There is the possibility of loss through disaster such as global nuclear war -- the ancient equivalent would be the burning of the library at Alexandria, etc. But the point is there are orders of magnitude more material from orders of magnitude more sources, so orders of magnitude more will survive, all things being equal.

Thanks for agreeing with my point above, then. BTW, I don't apply today's standards to 2,000 years ago -- I don't expect there to be that much surviving and I don't think it's necessarily some kind of plot that more didn't survive -- though it's natural to assume that the victors both wrote history with their own slant and stomped out Gnostics and other dissenters, along with their "heretical" writings. But just because it's organically true that there won't be as much evidence, doesn't mean that more evidence isn't needed to assent to the extraordinary truth claims and assertions of the faith. It's not my problem -- an all powerful god could have arranged for sufficient evidence to convince folks like me, but for some reason didn't bother.

Nor does it mean he DID keep talking. Many Christians think revelation stopped because the Bible is sufficient. I was one of those. Today, I am not invested in that. Just not for the same reasons as you -- I think the scriptures are not god-breathed to begin with.
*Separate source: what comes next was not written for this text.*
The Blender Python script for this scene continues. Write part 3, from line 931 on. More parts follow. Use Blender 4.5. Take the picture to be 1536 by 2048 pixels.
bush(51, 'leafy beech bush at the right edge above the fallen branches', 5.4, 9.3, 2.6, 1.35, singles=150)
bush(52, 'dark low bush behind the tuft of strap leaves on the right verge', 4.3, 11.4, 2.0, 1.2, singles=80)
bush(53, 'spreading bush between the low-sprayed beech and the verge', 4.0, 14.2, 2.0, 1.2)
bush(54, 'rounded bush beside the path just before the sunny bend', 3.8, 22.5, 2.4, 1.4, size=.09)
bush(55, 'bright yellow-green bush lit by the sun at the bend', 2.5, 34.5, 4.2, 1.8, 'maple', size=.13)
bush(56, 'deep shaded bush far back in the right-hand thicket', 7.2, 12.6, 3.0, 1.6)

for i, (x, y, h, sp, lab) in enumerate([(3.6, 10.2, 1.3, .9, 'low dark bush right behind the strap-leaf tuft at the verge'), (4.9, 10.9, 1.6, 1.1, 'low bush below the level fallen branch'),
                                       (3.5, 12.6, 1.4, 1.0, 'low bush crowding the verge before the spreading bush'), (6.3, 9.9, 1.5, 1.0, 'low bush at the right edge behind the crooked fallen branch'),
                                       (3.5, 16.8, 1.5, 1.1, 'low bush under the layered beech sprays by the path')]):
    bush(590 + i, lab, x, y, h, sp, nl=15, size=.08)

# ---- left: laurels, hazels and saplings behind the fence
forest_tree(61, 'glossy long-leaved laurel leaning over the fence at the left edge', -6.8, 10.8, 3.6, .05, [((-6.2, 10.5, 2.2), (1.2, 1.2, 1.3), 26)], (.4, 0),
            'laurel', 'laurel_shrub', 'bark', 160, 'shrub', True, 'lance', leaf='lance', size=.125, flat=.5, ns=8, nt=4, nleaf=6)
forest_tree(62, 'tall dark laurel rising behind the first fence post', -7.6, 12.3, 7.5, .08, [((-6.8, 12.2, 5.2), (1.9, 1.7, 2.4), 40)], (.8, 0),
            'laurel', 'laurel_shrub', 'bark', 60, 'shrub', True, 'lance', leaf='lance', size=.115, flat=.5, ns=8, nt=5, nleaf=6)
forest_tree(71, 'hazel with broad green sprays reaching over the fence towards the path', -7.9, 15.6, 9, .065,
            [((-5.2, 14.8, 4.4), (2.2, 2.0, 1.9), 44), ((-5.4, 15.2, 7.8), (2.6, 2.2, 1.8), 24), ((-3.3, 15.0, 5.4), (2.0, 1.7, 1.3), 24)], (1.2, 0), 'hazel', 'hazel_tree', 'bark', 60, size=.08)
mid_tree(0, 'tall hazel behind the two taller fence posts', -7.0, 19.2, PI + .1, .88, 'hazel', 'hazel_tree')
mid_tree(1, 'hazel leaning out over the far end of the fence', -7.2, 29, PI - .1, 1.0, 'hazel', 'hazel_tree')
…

The people who decided what was (un)orthodox were the elites of the day, not passionate laypersons. It was the ancient version of smoke-filled rooms, basically. There is no reason to assume they did NOT put their fingers on the scales in their own favor. It still happens today, as the post I made yesterday about the lost writing of Luke points out. To challenge orthodoxy today, even in the supposedly dispassionate world of objective archeology, history and higher textual criticism, is to be "encouraged to leave out" controversial material.

You cite a commoner girl given visions of god and heroically telling of her experiences despite people not believing her. But the driving forces in church history are not those heartwarming stories. They are political (figuratively, but often literally) forces in a battle to the death with competing sects, all vying for dominance and to preserve that hegemony once they have it.

And what did this girl's visions represent? A sea change in church doctrine or practice? Nah, it was nothing threatening to the status quo of the Church, so sure, throw the peons a bone once in awhile, give them a nice populist campfire story, why not? No harm in it. No one is threatened. So it's not suppressed.
Sadly, it is such human processes and perversity that have enabled such primitive, barbaric, and patently absurd beliefs about God to survive for over two millennia and counting!!